Ideas

A Church Welcome for the Tired, the Poor

Columnist; Contributor

How the refugee crisis makes for a beautiful gospel witness.

Jon Krause

The global refugee crisis reveals not only the dangerous plight of millions of men and women, boys and girls, but also the troubling moral plight of America. It also provides an opportunity for Christians to shine the light of Christ’s love brighter than ever.

As for our country’s moral plight: We once prided ourselves on endorsing the words of poet Emma Lazarus, who wrote the famous sonnet inscribed on the Statue of Liberty: “Keep, ancient lands, your storied pomp! . . . Give me your tired, your poor, Your huddled masses yearning to breathe free, the wretched refuse of your teeming shore. Send these, the homeless, tempest-tossed to me, I lift my lamp beside the golden door!”

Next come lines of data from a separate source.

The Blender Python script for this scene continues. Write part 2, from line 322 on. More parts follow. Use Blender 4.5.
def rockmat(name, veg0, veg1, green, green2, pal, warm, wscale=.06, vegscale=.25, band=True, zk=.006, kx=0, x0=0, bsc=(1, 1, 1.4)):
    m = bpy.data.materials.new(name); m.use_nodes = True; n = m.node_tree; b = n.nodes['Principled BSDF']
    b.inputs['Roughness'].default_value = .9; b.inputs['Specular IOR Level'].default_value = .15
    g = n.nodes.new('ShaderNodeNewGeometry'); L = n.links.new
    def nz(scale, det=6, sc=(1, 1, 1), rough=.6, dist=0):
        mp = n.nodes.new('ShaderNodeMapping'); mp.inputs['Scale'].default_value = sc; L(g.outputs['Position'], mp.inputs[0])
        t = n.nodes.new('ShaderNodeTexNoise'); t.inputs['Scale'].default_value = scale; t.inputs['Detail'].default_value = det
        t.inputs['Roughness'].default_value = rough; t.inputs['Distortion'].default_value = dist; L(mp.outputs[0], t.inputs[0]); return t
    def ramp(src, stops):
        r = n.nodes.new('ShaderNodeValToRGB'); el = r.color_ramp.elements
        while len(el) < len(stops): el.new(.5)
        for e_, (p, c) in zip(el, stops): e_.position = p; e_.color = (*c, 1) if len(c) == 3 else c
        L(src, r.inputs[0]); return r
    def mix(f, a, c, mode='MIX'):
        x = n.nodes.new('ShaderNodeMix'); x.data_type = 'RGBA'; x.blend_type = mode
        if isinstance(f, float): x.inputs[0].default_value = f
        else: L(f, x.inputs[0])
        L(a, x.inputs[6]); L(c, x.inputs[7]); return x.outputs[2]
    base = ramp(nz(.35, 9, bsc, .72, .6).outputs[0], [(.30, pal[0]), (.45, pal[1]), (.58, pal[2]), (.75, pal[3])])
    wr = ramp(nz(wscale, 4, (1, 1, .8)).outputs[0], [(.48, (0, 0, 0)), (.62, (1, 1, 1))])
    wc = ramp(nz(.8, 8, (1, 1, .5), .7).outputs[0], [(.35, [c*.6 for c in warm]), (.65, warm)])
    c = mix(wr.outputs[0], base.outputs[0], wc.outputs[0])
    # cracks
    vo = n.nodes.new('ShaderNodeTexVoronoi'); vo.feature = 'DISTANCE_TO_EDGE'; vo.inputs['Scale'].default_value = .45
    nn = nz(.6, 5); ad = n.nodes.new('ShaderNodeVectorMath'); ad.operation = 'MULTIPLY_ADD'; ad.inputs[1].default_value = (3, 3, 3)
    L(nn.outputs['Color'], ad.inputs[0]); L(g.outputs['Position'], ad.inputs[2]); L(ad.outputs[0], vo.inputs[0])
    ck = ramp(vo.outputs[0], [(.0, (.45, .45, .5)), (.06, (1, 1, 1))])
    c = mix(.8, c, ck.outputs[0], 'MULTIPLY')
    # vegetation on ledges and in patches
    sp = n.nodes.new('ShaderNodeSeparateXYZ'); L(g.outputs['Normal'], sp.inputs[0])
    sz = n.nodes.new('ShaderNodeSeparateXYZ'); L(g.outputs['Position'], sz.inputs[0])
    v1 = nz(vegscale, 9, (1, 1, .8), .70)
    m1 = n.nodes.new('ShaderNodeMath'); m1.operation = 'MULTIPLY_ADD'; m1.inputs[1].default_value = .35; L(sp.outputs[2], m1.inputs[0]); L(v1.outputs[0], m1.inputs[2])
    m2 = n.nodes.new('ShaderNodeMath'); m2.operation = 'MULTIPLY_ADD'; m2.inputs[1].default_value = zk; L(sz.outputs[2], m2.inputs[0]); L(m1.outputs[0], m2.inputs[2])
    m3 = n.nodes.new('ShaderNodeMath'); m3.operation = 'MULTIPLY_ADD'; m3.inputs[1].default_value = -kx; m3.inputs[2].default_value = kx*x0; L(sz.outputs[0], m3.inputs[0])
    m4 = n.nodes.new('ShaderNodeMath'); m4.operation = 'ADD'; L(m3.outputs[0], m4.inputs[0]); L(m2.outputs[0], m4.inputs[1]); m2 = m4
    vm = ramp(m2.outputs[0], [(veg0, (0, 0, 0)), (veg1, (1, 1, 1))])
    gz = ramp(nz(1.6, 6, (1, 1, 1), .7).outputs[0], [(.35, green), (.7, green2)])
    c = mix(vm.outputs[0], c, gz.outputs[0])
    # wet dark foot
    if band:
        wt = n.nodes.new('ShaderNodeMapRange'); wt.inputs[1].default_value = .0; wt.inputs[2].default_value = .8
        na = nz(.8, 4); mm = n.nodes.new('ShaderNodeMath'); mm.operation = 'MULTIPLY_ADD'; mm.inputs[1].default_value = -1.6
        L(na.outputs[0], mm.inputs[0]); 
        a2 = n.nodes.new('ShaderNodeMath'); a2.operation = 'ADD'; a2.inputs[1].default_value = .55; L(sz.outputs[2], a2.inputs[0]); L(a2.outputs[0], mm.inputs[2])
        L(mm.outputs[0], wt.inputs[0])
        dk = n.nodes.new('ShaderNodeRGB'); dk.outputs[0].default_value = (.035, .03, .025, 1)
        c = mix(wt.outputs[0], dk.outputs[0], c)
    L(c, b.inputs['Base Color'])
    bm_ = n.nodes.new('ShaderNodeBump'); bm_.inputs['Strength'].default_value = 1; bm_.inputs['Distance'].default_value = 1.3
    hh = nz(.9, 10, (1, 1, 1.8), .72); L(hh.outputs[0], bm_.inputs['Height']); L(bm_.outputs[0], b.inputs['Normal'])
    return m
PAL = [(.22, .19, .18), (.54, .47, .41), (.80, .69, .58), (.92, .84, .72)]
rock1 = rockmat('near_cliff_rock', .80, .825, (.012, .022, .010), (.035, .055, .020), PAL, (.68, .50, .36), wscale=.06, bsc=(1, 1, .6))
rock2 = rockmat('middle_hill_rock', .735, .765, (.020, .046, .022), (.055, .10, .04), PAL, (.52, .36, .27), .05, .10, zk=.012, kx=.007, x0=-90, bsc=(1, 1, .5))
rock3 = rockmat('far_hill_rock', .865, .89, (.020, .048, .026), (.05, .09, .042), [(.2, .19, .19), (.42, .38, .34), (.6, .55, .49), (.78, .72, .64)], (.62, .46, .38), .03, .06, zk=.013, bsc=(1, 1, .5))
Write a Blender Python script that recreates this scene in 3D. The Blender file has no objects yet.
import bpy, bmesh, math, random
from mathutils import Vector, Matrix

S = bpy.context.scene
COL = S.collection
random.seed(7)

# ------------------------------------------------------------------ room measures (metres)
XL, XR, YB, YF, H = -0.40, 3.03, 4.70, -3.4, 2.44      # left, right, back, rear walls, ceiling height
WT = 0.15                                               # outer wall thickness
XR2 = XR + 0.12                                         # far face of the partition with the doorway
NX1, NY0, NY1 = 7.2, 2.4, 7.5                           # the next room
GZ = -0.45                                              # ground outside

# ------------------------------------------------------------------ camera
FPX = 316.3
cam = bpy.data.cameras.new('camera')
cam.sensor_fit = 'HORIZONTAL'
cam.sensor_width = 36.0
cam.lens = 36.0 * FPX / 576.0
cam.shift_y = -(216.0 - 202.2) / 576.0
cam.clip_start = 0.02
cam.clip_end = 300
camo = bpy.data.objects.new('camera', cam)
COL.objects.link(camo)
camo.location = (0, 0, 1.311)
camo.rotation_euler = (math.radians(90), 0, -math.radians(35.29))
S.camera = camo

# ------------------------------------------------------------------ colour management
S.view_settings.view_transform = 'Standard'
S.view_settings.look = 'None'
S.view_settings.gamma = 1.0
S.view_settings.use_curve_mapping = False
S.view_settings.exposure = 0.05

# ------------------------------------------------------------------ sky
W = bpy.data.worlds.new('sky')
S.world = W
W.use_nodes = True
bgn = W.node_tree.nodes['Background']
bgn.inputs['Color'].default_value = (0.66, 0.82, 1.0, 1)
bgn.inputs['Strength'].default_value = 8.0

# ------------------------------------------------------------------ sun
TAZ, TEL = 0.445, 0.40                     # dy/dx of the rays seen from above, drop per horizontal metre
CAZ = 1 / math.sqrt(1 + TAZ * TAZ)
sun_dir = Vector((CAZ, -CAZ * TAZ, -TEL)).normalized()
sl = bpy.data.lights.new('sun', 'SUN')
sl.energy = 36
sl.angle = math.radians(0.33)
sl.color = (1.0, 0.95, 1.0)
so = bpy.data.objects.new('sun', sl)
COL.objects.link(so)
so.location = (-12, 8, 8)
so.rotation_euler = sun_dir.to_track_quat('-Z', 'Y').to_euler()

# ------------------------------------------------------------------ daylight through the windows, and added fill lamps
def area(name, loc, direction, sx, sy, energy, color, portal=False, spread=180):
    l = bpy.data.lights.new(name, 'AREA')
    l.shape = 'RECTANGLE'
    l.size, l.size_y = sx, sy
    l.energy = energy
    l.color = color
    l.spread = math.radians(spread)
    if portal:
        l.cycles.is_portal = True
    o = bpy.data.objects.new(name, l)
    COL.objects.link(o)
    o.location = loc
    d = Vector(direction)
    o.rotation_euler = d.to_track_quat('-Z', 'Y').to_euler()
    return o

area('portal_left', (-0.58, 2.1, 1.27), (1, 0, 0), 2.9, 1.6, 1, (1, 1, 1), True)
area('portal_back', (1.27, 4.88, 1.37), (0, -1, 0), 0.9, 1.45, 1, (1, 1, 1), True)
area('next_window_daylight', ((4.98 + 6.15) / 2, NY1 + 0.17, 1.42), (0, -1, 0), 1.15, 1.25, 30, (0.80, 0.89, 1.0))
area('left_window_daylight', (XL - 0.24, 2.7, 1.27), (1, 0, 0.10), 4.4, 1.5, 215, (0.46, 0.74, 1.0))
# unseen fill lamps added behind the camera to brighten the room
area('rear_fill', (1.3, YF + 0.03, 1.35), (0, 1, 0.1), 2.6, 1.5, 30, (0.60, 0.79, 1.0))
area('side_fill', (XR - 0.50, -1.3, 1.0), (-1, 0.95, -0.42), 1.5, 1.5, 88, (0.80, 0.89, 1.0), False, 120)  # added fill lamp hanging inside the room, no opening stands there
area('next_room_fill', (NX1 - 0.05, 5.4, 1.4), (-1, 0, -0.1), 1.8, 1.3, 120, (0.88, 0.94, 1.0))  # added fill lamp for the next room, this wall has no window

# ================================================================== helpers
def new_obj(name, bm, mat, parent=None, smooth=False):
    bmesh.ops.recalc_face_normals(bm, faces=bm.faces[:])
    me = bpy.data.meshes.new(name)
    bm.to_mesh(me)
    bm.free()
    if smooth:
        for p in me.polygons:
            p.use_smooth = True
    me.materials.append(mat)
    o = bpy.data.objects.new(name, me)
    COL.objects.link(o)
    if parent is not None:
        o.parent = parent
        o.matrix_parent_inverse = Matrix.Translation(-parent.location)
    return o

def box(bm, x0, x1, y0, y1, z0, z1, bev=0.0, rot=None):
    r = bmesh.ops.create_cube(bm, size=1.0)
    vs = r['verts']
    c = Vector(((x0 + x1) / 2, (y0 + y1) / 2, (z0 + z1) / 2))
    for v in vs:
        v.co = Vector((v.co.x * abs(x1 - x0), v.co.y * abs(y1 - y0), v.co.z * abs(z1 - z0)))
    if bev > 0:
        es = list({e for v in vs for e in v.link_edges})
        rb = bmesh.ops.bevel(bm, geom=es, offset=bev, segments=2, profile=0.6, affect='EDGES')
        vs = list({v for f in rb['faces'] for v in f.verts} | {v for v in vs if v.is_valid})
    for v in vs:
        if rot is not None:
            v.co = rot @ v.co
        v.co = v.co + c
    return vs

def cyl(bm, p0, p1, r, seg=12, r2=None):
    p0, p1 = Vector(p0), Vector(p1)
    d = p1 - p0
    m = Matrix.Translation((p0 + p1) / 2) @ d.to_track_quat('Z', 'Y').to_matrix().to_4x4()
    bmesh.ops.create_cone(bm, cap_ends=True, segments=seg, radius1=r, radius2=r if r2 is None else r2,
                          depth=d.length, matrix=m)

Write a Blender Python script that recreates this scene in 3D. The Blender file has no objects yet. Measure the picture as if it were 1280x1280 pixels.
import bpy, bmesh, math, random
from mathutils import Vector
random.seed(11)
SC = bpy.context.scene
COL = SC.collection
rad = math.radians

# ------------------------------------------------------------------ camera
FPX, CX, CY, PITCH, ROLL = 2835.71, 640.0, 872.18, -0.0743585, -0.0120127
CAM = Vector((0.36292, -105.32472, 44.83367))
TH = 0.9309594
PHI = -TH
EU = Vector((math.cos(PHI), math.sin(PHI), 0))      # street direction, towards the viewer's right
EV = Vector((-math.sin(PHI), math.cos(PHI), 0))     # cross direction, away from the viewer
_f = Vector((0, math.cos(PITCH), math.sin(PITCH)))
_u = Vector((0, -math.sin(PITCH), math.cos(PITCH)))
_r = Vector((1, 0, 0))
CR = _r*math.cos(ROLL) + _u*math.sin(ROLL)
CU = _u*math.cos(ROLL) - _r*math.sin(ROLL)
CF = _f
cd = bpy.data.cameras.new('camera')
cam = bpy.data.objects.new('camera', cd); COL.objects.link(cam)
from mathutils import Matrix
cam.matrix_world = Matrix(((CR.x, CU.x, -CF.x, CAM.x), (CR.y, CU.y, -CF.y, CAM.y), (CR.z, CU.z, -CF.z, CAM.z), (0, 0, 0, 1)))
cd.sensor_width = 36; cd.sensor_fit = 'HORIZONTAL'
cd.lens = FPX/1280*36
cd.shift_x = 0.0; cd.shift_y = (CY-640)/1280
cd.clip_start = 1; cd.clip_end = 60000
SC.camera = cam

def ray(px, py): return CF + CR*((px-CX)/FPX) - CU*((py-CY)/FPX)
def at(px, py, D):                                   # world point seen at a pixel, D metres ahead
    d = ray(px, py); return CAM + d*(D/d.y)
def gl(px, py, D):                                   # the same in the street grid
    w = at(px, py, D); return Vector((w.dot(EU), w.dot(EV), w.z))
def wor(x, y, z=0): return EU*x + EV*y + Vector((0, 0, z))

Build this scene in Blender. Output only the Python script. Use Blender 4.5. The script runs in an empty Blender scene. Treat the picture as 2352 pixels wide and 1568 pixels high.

Yet the more we learn about our history, the more we recognize this is more hope than reality. Examples abound, but here are two: the Oriental Exclusion Act (1924), which prohibited most immigration from Asia, including foreign-born wives and the children of American citizens of Chinese ancestry; and United States vs. Bhaghat Singh Thind (1923), in which the Supreme Court ruled that Indians from the Asian subcontinent cannot become US citizens.

The entire picture is complex, to be sure: For example, nearly 6 million immigrants were welcomed between 1911 and 1920.

Unfortunately, US immigration policy today grants only about 1 million permanent visas a year (with about 70,000 for refugees). This might sound like a lot, but it represents but 0.3 percent of our population of 321 million. Between 1911 and 1920, when the total population hovered around 100 million, the United States welcomed an average of 600,000 immigrants each year. This means that over the past 100 years, immigrants and refugees have become a declining portion of the overall American population.

In short, our nation has become increasingly stingy about welcoming the tired, the poor, the huddled masses yearning to breathe free.

This becomes especially apparent and scandalous when we compare the US response to that of other nations. In September, Germany announced it will welcome some 800,000 refugees this year. Chancellor Angela Merkel said, “The right to political asylum has no limits on the number of asylum seekers.” And, “As a strong, economically healthy country, we have the strength to do what is necessary.”

But here, in the wealthiest nation in world history—with a population four times the size of Germany’s—we debate whether to up the number of refugee visas from 70,000 to 100,000 per year. Despite ill-advised comments from leaders like evangelist Franklin Graham (“We should stop all immigration of Muslims to the [United States] until this threat with Islam has been settled”), most evangelicals are committed to the sojourner in our land—Muslim or Christian, documented or not, immigrant and refugee alike.

According to a recent LifeWay Research study, 60 percent of us believe our nation should find a way to help undocumented workers gain citizenship or some form of permanent residence. When it comes specifically to the refugee crisis, a subhead on the webpage of World Relief DuPage/Aurora, Illinois, which serves 5,500 immigrants and refugees a year, describes evangelical reality: “We welcome refugees.”

That’s the only conclusion one can reach given the myriad of Christian nonprofits helping, or advocating on behalf of, refugees. The evidence shows that countless believers in local churches greet refugees at the airport, deliver welcome packets, furnish apartments, find jobs, teach English and reading, and visit and befriend newcomers for months.

In some quarters of American life, evangelical Christians are viewed as fearful and xenophobic—afraid of “the other.” Perhaps in a few cases, which happen to make the news. But in fact, US evangelical churches are refugees’ best friend. If anyone looks fearful and xenophobic, it is the federal government and its broken immigration policies.

This is not to deny the real political, social, and economic challenges of welcoming more sojourners. This is not to suggest that we open our borders without any security checks. It is to refuse to let the gods of fear and security dictate how we respond.

Nor do we mean to suggest our churches are doing all they can for the sojourner. Our resettlement agencies, here and abroad, need more money, more volunteers—more sponsorship from local churches—to face the burgeoning refugee crisis.

This is an unparalleled opportunity to love neighbors here and abroad, and to showcase the beauty of the gospel that proclaims good news to the poor, liberty for those stuck in refugee camps, and a new life for those fleeing from oppression, so that those “yearning to breathe free” can breathe easily.

Mark Galli is editor of Christianity Today.